Меня, старого москвича и, главное, старого пожарного, резануло это слово. Москва, любовавшаяся своим знаменитым пожарным обозом — сперва на красавцах лошадях, подобранных по мастям, а потом бесшумными автомобилями, сверкающими медными шлемами, — с гордостью говорила:
— Пожарные! И вдруг:
— Пожарники!
Что-то мелкое, убогое, обидное.
Передо мной встает какой-нибудь уездный городишко, где на весь город три дырявые пожарные бочки, полтора багра, ржавая машина с фонтанирующим рукавом на колесах, вязнущих по ступицу в невылазной грязи немощеных переулков, а сзади тащится за ним с десяток убогих инвалидов-пожарников.
В Москве с давних пор это слово было ходовым, но имело совсем другое значение: так назывались особого рода нищие, являвшиеся в Москву на зимний сезон вместе со своими господами, владельцами богатых поместий. Помещики приезжали в столицу проживать свои доходы с имений, а их крепостные — добывать деньги, часть которых шла на оброк, в господские карманы.
Делалось это под видом сбора на «погорелые» места. Погорельцы, настоящие и фальшивые, приходили и приезжали в Москву семьями. Бабы с ребятишками ездили в санях собирать подаяние деньгами и барахлом, предъявляя удостоверения с гербовой печатью о том, что предъявители сего едут по сбору пожертвований в пользу сгоревшей деревни или села. Некоторые из них покупали особые сани, с обожженными концами оглоблей, уверяя, что они только сани и успели вырвать из огня.
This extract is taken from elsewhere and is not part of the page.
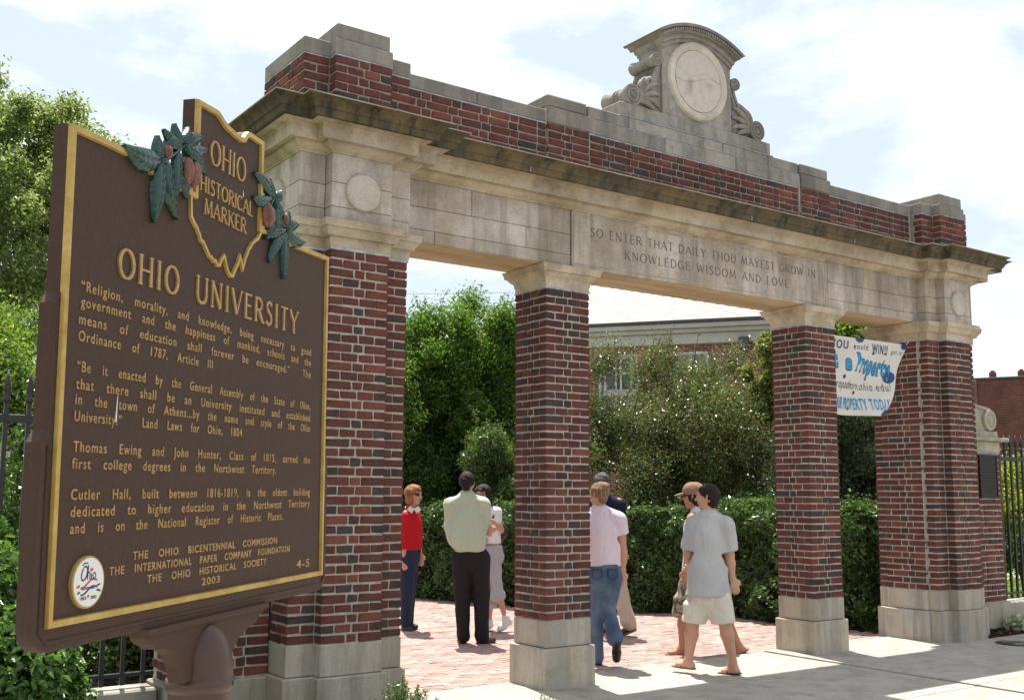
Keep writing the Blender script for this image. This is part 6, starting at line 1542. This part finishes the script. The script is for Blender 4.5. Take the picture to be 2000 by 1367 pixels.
def boxwood(name, label, c, r, h, seed, pal, n):
    """upright sprigs of tiny leaves"""
    rng = np.random.default_rng(seed); t = empty(name, label=label, cat='shrub'); Q = []; R_ = []; b = MB()
    for _ in range(n):
        a = rng.random()*2*pi; k = rng.random()**.5; x = c[0]+cos(a)*r*k; y = c[1]+sin(a)*r*k; zt = h*(1-.42*k*k)*rng.uniform(.86, 1.04)
        ln = rng.uniform(.10, .2); d = np.array([cos(a)*k*.6, sin(a)*k*.6, 1.])+rng.normal(0, .18, 3); d /= np.linalg.norm(d)
        p0 = np.array([x, y, zt-ln]); b.tube([p0, p0+d*ln], [.003, .0015], 4)
        for q in range(26):
            u_ = (q+1)/26; th = q*2.4; e = unit(np.cross(d, [[cos(th), sin(th), .3]]))[0]
            Q.append(p0+d*ln*u_+e*.008*(1.2-u_*.6)); R_.append(d*.6+e*.2+rng.normal(0, .3, 3))
    leaves('foliage', np.array(Q), np.array(R_), .0165, pal, M_GLOSSY, t, 1.8, .5, rng); b.build('twigs', M_BARK, t)
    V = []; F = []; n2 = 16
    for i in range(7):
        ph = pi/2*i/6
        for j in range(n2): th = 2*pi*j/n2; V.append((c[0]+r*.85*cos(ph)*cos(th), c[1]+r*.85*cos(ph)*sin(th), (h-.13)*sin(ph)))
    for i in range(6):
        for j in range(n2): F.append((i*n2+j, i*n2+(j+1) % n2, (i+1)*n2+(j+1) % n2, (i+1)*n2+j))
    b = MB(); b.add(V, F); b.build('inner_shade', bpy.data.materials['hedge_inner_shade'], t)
c_ = at(785, 1345, 4.9); boxwood('boxwood', 'small dark green boxwood at the bottom edge left of the second pillar', c_, .21, .735, 51, BX, 420)
c_ = at(1058, 1362, 4.9); boxwood('boxwood', 'tiny yellow-green boxwood tips at the bottom edge before the second pillar', c_, .09, .665, 52, [(.16, .26, .03), (.22, .32, .04), (.12, .20, .03)], 110)
# young plant with pale leaves in the bed on the right
rng = np.random.default_rng(8); pc = at(1995, 1215, 12.6); pt = empty('bedding_plant', label='small pale-leaved plant in the mulch bed at the right edge', cat='plant')
d = unit(rng.normal(0, 1, (260, 3))); d[:, 2] = abs(d[:, 2]); leaves('leaves', np.array([pc[0], pc[1], .02])+d*np.array([.22, .22, .2])*rng.random((260, 1)), d, .085, [(.34, .38, .26), (.22, .30, .14), (.5, .5, .4)], M_LEAF, pt, 1.8, .4, rng)
M_CHIP, nt_, b_ = mat('bark_chip', .95, 0, .1); nt_.links.new(attr_col(nt_), b_.inputs['Base Color'])
# mulch chips, fallen leaves
rng = np.random.default_rng(14); P = np.stack([rng.uniform(3.9, 7.5, 9000), rng.uniform(-.3, .12, 9000), rng.uniform(-.02, .02, 9000)], 1)
P2 = np.stack([rng.uniform(-5.5, -3.3, 9000), rng.uniform(-1.9, -.35, 9000), rng.uniform(-.02, .02, 9000)], 1); P = np.vstack([P, P2])
o = leaves('bark_chips', P, np.tile([0, 0, 1.], (len(P), 1)), .05, [(.05, .032, .02), (.08, .05, .032), (.03, .02, .015), (.12, .08, .05)], M_CHIP, None, 2.2, .6, rng); tag(o, 'loose dark bark mulch on the planting beds beside the gateway', 'mulch', kind='stuff')
# lawn blades on the visible strip
P = np.stack([rng.uniform(6, 26, 60000), rng.uniform(.6, 14, 60000), np.full(60000, -.03)], 1)
o = leaves('grass', P, rng.normal(0, 1, P.shape)*np.array([1, 1, .15]), .10, [(.11, .20, .03), (.15, .25, .04), (.09, .16, .03)], M_SOFT, None, 6, .2, rng); tag(o, 'bright short lawn grass beyond the right iron fence', 'grass', kind='stuff')
# lantern at the far left
lp = at(2, 900, 13.5); ln_ = empty('garden_lantern', (lp[0], lp[1], 0), label='pale lantern on a dark post at the left edge behind the fence', cat='lamp')
z = lp[2]; b = MB(); b.tube([(0, 0, 0), (0, 0, z-.12)], .03, 10); b.build('lamp_post', M_IRON, ln_, smooth=True)
b = MB(); b.lathe([(.07, z-.12), (.11, z+.12), (.11, z+.125), (0, z+.125)], seg=6); b.build('lantern_glass', M_WHITE, ln_)
b = MB(); b.lathe([(.15, z+.126), (.15, z+.14), (.04, z+.22), (0, z+.25)], seg=6); b.build('lantern_roof', plain('grey_paint', (.25, .27, .28), .5), ln_)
«Горелые оглобли», — острили москвичи, но все-таки подавали. Когда у ворот какого-нибудь дома в глухом переулке останавливались сани, ребятишки вбегали в дом и докладывали:
— Мама, пожарники приехали!
Две местности поставляли «пожарников» на всю Москву. Это Богородский и Верейский уезды. Первые назывались «гусляки», вторые — «шувалики». Особенно славились богородские гусляки.
— Едешь по деревне, видишь, окна в домах заколочены, — это значит, что пожарники на промысел пошли целой семьей, а в деревне и следов пожара нет!
Граф Шувалов, у которого в крепостные времена были огромные имения в Верейском уезде, первый стал отпускать крестьян в Москву по сбору на «погорелые» места, потому что они платили повышенный оброк. Это было очень выгодно помещику.
Когда таких «пожарников» задерживали и спрашивали:
— Откуда?
— Мы шувалики! — отвечали задержанные.
Бывали, конечно, и настоящие пострадавшие от пожара люди, с подлинными свидетельствами от волости, а иногда и от уездной полиции, но таких в полицейских протоколах называли «погорельщиками», а фальшивых — «пожарниками».
Вот откуда взялось это, обидное для старых пожарных, слово: «пожарники!»